The UK government is not doing enough to prevent fraud against the EU, a new report has said.
The House of Lord’s report, The Fight Against Fraud on the EU’s Finances, published on 17 April, compiled by the justice, institutions and consumer protection EU sub-committee, recommends that the government should set-up a special department charged with co-ordinating the fight against fraud in the EU.
According to the report, latest figures from the treasury indicate losses to the exchequer amount to about £1 billion through VAT fraud, as well as €77 million thorough fraud in agricultural programmes, and €2014 million in fraud related to cohesion policy.
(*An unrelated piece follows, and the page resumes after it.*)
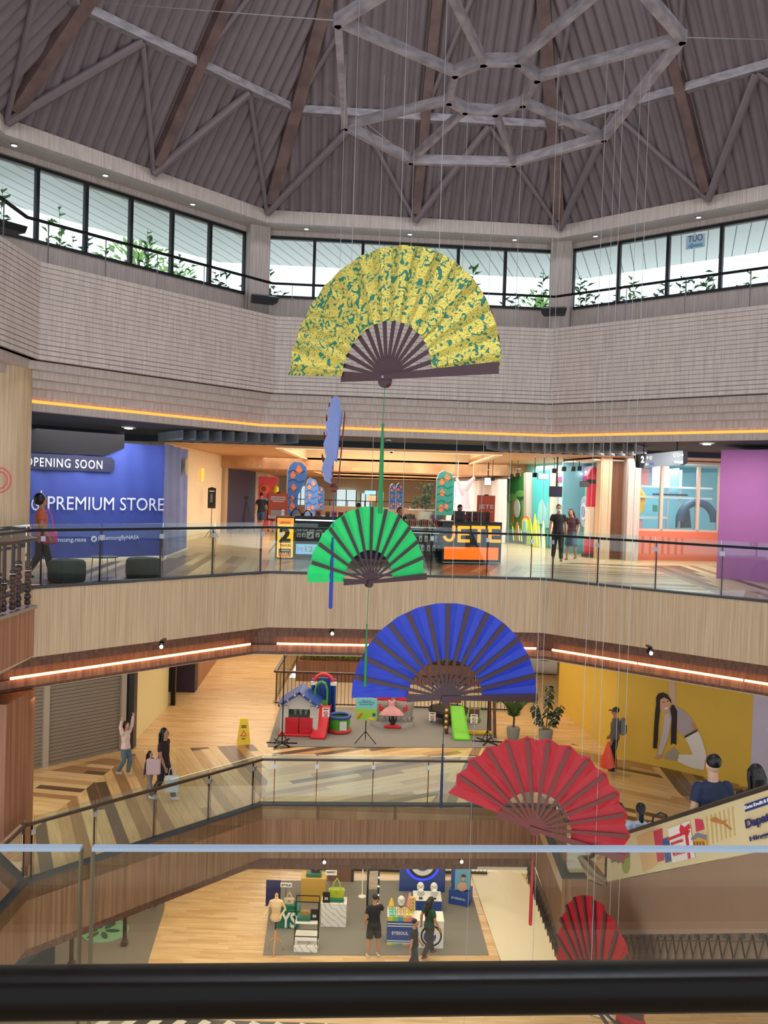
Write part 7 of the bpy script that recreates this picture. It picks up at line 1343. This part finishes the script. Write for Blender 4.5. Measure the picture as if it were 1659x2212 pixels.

The report also found that there is a general lack interest from the government in taking EU fraud seriously, a lack of readiness by member states to report instances of fraud to the European Commission, a lack of shared information between authorities, and a breakdown of the relationship between OLAF, Europol and Eurojust.
The committee chairman, Lord Bowness, said that the UK is “failing” to monitor fraud “on its own doorstep.”
“It is extremely worrying that so much money is disappearing from the EU’s budget without anyone really having a handle on where and why it is happening and who is responsible,” he said. “In these difficult economic times, protecting the public purse must be of paramount importance to us all.”
In a statement reacting to the publication of the report, Conservative MEP Philip Bradbourn said that it “is powerful justification for our long-standing demand that the EU should have a commissioner dedicated full time to budget control, one charged not just with monitoring performance but with real powers to investigate and root out fraud right across the union.”